* [PROBLEM DESCRIPTION] Reproduce the material in full, unchanged.

start

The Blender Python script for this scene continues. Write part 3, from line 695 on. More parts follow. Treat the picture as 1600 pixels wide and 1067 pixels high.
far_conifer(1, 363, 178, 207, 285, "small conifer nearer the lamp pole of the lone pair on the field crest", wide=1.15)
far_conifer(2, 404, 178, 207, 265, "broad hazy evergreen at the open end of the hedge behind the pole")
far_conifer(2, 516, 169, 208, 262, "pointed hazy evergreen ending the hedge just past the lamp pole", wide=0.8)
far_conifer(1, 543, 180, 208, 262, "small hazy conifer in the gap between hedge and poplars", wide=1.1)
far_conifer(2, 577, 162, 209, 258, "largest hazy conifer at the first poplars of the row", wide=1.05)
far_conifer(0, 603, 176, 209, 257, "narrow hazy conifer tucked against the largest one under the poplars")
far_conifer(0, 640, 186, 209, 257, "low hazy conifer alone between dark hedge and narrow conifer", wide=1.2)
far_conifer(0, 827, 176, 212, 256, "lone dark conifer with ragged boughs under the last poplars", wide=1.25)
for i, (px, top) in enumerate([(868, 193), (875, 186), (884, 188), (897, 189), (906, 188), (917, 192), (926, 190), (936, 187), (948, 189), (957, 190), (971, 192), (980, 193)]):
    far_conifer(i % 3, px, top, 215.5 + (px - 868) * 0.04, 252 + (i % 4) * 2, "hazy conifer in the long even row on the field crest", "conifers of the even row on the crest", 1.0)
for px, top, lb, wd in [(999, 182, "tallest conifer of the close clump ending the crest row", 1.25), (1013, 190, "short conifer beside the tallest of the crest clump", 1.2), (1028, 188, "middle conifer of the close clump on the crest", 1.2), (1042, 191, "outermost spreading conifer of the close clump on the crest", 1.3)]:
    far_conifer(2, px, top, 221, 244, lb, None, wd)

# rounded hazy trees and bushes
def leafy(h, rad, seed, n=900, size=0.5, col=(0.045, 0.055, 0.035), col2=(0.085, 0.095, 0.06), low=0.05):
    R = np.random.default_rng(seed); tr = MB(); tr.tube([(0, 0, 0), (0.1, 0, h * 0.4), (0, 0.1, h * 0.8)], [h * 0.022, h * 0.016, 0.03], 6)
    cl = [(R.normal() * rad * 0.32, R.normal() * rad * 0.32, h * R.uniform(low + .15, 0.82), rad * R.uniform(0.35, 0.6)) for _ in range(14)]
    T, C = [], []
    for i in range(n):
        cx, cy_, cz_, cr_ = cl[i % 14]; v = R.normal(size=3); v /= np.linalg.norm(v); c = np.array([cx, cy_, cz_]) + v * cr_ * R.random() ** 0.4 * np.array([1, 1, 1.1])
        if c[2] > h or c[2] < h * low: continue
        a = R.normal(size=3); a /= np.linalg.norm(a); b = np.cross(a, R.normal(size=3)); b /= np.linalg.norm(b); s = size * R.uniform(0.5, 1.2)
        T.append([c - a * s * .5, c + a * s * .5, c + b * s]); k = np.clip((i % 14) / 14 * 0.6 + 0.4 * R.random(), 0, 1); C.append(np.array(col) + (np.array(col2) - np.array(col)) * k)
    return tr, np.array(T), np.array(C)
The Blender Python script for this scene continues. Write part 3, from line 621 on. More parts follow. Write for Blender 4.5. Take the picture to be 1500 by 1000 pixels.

end

* [REPLY TO THE EXERCISE]
The Blender Python script for this scene continues. Write part 3, from line 695 on. More parts follow. Treat the picture as 1600 pixels wide and 1067 pixels high.
far_conifer(1, 363, 178, 207, 285, "small conifer nearer the lamp pole of the lone pair on the field crest", wide=1.15)
far_conifer(2, 404, 178, 207, 265, "broad hazy evergreen at the open end of the hedge behind the pole")
far_conifer(2, 516, 169, 208, 262, "pointed hazy evergreen ending the hedge just past the lamp pole", wide=0.8)
far_conifer(1, 543, 180, 208, 262, "small hazy conifer in the gap between hedge and poplars", wide=1.1)
far_conifer(2, 577, 162, 209, 258, "largest hazy conifer at the first poplars of the row", wide=1.05)
far_conifer(0, 603, 176, 209, 257, "narrow hazy conifer tucked against the largest one under the poplars")
far_conifer(0, 640, 186, 209, 257, "low hazy conifer alone between dark hedge and narrow conifer", wide=1.2)
far_conifer(0, 827, 176, 212, 256, "lone dark conifer with ragged boughs under the last poplars", wide=1.25)
for i, (px, top) in enumerate([(868, 193), (875, 186), (884, 188), (897, 189), (906, 188), (917, 192), (926, 190), (936, 187), (948, 189), (957, 190), (971, 192), (980, 193)]):
    far_conifer(i % 3, px, top, 215.5 + (px - 868) * 0.04, 252 + (i % 4) * 2, "hazy conifer in the long even row on the field crest", "conifers of the even row on the crest", 1.0)
for px, top, lb, wd in [(999, 182, "tallest conifer of the close clump ending the crest row", 1.25), (1013, 190, "short conifer beside the tallest of the crest clump", 1.2), (1028, 188, "middle conifer of the close clump on the crest", 1.2), (1042, 191, "outermost spreading conifer of the close clump on the crest", 1.3)]:
    far_conifer(2, px, top, 221, 244, lb, None, wd)

# rounded hazy trees and bushes
def leafy(h, rad, seed, n=900, size=0.5, col=(0.045, 0.055, 0.035), col2=(0.085, 0.095, 0.06), low=0.05):
    R = np.random.default_rng(seed); tr = MB(); tr.tube([(0, 0, 0), (0.1, 0, h * 0.4), (0, 0.1, h * 0.8)], [h * 0.022, h * 0.016, 0.03], 6)
    cl = [(R.normal() * rad * 0.32, R.normal() * rad * 0.32, h * R.uniform(low + .15, 0.82), rad * R.uniform(0.35, 0.6)) for _ in range(14)]
    T, C = [], []
    for i in range(n):
        cx, cy_, cz_, cr_ = cl[i % 14]; v = R.normal(size=3); v /= np.linalg.norm(v); c = np.array([cx, cy_, cz_]) + v * cr_ * R.random() ** 0.4 * np.array([1, 1, 1.1])
        if c[2] > h or c[2] < h * low: continue
        a = R.normal(size=3); a /= np.linalg.norm(a); b = np.cross(a, R.normal(size=3)); b /= np.linalg.norm(b); s = size * R.uniform(0.5, 1.2)
        T.append([c - a * s * .5, c + a * s * .5, c + b * s]); k = np.clip((i % 14) / 14 * 0.6 + 0.4 * R.random(), 0, 1); C.append(np.array(col) + (np.array(col2) - np.array(col)) * k)
    return tr, np.array(T), np.array(C)
The Blender Python script for this scene continues. Write part 3, from line 621 on. More parts follow. Write for Blender 4.5. Take the picture to be 1500 by 1000 pixels.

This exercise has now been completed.